Dengan modal sendiri, kalangan mayoritas marjinal itu akan menuntut perubahan. Mereka tak lagi mau diam dan menerima “rayuan” elit dan kelas menengah yang sudah terlalu lama memonopoli aspirasi dan selera, menawarkan janji perbaikan nasib sementara dalam kenyataannya ketimpangan kian mencekik. Dengan modal media sosial seadanya, mereka kini ingin menyuarakan sendiri pesan dan aspirasi mereka. Bila pesan mereka tak didengar atau diremehkan atau bahkan diolok-olok, maka mereka tidak mustahil akan memperkeras ekspresi dan menyampaikannya dengan cara yang lebih jelas dan lugas.

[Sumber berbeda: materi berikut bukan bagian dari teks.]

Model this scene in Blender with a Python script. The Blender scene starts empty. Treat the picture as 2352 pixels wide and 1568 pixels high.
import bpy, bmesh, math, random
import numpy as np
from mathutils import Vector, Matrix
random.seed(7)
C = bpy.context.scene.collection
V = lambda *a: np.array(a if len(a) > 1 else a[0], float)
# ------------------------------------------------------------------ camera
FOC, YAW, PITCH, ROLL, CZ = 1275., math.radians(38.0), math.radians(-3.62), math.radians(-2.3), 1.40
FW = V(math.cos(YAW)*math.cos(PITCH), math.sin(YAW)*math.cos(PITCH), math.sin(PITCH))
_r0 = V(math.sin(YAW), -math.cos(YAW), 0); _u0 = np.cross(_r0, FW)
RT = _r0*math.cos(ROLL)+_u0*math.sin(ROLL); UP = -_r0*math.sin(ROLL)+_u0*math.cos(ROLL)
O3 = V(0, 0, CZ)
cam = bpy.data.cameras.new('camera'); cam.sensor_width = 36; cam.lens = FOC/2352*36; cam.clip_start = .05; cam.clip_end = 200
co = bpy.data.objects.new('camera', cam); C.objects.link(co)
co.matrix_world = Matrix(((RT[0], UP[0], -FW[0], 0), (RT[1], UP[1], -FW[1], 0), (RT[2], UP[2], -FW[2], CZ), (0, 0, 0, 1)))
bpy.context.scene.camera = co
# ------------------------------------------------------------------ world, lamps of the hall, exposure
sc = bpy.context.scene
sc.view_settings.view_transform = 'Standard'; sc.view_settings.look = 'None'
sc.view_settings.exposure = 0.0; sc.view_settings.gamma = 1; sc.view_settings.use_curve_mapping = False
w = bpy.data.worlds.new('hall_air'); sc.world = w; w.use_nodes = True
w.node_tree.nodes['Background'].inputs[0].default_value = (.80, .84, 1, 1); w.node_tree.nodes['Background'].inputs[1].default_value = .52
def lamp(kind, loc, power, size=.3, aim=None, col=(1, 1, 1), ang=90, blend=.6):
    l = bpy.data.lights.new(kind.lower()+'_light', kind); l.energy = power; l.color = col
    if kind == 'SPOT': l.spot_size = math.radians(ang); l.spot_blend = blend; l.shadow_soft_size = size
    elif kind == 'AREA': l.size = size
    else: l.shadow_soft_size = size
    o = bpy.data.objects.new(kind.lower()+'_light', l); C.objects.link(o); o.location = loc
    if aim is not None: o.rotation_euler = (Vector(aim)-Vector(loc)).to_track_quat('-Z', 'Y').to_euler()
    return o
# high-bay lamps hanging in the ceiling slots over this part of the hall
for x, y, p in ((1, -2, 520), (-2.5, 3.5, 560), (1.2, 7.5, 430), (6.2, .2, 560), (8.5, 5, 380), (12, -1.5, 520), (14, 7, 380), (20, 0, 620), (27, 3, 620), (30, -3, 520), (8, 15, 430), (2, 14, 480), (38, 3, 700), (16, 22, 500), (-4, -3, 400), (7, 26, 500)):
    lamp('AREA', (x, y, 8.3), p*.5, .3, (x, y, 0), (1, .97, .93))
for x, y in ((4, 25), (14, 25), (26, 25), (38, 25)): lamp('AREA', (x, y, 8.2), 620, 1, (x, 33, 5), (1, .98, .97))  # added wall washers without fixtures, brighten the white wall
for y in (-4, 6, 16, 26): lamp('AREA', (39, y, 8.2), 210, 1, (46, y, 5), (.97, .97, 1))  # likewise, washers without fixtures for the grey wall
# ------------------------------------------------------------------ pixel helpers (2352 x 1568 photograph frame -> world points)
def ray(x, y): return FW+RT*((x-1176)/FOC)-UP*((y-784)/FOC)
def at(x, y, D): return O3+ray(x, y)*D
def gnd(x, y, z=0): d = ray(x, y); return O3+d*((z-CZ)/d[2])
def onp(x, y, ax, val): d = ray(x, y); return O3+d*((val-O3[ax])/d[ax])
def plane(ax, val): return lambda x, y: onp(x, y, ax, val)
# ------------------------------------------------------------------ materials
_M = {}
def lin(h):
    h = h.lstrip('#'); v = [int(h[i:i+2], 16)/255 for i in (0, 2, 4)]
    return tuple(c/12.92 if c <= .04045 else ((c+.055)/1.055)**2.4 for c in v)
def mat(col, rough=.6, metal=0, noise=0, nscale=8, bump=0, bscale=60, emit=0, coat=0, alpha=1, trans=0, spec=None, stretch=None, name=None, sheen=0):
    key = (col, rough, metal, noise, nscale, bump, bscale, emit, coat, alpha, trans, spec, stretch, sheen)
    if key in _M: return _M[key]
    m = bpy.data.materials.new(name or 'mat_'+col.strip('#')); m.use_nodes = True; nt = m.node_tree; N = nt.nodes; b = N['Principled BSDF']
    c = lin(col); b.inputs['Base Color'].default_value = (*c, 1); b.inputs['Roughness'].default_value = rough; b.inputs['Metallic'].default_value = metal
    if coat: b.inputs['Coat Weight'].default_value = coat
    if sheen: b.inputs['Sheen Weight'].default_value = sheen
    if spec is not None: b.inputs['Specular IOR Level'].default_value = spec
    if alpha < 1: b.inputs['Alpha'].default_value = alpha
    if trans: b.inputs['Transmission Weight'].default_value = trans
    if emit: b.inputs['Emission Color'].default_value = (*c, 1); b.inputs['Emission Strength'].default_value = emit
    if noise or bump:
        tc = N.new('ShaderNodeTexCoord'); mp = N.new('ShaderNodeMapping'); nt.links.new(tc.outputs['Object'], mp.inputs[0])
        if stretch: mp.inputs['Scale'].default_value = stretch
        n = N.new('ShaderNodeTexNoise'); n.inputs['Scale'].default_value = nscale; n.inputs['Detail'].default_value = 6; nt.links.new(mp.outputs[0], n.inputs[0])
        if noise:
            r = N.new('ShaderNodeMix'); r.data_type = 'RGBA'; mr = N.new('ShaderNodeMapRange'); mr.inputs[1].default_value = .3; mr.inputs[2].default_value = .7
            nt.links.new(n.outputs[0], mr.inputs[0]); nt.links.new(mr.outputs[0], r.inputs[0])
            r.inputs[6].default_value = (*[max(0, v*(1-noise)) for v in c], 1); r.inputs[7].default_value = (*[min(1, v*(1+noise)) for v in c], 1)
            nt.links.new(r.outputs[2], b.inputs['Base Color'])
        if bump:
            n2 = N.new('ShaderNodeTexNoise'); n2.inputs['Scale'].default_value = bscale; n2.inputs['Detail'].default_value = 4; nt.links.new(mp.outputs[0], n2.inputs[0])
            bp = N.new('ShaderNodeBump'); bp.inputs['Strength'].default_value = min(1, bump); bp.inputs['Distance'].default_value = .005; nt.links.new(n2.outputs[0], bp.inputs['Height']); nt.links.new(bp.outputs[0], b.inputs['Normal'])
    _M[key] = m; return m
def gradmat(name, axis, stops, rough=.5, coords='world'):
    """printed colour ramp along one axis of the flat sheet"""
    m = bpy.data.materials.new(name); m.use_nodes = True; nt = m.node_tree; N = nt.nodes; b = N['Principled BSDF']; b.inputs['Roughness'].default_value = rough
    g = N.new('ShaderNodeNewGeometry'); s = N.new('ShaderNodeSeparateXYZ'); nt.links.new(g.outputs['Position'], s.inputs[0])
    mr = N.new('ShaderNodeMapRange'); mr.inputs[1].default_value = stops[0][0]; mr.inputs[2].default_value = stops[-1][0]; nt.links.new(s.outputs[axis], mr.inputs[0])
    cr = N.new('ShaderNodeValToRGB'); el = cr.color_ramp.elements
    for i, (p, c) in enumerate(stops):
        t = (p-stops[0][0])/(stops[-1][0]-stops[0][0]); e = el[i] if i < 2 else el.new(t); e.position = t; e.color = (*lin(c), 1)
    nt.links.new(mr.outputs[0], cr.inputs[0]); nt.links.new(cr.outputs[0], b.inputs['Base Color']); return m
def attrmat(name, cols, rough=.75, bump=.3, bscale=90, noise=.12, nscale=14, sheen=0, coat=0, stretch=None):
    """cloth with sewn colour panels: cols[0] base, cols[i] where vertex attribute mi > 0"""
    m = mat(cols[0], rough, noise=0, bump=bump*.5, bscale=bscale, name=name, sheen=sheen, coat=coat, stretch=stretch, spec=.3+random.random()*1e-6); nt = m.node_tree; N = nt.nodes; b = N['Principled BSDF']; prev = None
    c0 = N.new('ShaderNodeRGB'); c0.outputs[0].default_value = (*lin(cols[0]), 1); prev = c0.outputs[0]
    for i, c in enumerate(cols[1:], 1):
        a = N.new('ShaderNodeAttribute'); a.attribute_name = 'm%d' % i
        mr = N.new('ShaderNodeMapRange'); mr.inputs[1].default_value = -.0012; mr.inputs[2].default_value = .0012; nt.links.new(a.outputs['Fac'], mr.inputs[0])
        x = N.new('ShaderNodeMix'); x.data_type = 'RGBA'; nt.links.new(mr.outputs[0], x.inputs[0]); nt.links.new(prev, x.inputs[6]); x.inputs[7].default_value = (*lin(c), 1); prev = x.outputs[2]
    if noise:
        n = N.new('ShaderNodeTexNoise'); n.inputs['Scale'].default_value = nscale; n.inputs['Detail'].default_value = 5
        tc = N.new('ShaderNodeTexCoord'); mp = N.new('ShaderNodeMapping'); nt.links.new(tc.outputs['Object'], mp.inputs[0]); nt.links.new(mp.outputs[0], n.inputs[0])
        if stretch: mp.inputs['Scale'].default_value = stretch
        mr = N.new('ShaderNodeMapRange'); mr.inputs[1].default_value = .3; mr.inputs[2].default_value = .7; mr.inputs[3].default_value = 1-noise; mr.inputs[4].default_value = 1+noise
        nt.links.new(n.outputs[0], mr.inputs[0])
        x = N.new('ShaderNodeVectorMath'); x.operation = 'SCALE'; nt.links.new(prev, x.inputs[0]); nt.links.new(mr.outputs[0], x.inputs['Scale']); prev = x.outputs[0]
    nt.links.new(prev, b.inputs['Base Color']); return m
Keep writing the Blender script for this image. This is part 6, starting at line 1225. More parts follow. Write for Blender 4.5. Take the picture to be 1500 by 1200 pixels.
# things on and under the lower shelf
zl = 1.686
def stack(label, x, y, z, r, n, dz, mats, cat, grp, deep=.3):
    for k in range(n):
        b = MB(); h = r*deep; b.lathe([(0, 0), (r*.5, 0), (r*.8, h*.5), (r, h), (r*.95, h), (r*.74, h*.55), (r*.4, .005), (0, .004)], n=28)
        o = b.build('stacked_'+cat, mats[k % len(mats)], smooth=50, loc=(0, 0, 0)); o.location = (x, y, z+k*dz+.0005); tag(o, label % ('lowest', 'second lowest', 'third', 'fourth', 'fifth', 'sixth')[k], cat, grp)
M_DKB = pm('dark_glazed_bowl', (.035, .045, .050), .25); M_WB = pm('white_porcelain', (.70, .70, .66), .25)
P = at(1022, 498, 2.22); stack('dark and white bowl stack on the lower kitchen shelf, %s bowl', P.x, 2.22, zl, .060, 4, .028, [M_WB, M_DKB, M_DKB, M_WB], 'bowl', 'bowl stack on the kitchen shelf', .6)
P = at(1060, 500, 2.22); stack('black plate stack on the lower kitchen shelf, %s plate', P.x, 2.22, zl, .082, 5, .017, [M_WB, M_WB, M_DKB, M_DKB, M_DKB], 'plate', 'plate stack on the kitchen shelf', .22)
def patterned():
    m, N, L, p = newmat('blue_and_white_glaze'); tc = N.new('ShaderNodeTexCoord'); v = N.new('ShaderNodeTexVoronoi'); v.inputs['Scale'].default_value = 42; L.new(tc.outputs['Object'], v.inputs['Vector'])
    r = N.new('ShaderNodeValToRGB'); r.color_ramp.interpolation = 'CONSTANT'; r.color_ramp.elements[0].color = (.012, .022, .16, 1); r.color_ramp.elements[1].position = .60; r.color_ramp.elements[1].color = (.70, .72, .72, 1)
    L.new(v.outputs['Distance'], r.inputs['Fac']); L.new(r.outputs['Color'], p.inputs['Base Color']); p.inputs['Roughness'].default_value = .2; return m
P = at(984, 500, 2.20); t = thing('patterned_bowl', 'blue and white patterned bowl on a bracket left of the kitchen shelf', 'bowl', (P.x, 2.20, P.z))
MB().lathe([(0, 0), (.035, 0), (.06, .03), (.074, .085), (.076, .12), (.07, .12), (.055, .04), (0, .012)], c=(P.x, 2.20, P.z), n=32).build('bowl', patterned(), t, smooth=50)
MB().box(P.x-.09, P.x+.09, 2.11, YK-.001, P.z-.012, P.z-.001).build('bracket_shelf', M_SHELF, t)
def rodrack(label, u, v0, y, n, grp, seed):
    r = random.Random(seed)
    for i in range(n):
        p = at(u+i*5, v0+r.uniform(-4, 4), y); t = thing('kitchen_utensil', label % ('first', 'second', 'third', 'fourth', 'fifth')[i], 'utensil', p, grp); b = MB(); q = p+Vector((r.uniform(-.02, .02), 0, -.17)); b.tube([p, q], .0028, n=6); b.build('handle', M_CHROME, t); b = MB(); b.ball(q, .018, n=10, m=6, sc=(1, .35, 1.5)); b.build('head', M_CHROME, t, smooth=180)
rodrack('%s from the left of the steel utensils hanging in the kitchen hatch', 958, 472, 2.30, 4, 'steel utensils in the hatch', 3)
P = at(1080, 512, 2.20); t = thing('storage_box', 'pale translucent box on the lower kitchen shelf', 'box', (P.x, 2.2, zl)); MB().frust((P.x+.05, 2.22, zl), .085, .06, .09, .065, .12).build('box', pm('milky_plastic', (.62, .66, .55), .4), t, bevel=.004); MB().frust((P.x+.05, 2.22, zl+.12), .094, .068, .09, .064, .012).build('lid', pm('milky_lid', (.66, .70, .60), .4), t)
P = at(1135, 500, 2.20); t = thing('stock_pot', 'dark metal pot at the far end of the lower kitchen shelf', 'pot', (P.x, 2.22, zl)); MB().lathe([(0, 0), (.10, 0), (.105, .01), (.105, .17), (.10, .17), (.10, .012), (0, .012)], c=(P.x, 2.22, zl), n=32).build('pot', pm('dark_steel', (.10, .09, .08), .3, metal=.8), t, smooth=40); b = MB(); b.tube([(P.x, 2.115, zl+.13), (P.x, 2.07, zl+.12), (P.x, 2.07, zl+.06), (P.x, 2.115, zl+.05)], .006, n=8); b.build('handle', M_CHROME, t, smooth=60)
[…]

Oleh karena itu, elit penguasa yang dulu merasa mampu mengendalikan pikiran masyarakat dengan memonopoli lembaga jajak pendapat, media, pengamat, pakar dan data statistik kini harus lebih berhati-hati, lebih peka terhadap situasi mayoritas warga dan rakyatnya. Jangan-jangan konsolidasi kaum mayoritas marjinal itu sudah sampai titik kulminasi. Jangan sampai pengabaian itu terlalu lama hingga keadaan jadi kian tak terkendali dan meledak sekonyong-konyong.
Mayoritas rakyat Indonesia tak semestinya terpaksa memilih pemimpin seperti Trump yang jauh dari etika bangsa. Tetapi, pengabaian situasi ketimpangan yang ada, di tengah kesemrawutan media sosial saat ini, tak mustahil akan membawa eskpresi yang lebih radikal. Sebelum keadaan itu menjadi lebih tidak terkendali, elit dan kelas menengah perlu menyalurkan kehendak perubahan itu secara bijak dan arif. Jangan meremehkan kehendak yang terkesan aneh itu sehingga yang semula terlihat aneh tersebut–semoga saja tidak–berubah menjadi buas dan liar.
Beberapa waktu lalu budayawan kondang Emha Ainun Nadjib yang akrab disapa Cak Nun pernah berbicara gentingnya situasi arus bawah ini. Dia mengingatkan besarnya kegelisahan di kalangan akar rumput umat Islam yang merasa terpinggirkan oleh roda pembangunan. Sambil menirukan lagu Balonku Ada Lima, pria berambut gondrong ini berdendang: “Meletus balon hijau…DOR! Hatiku sangat kacau.”
Semoga Allah merahmati bangsa kita dan menjaga negara ini.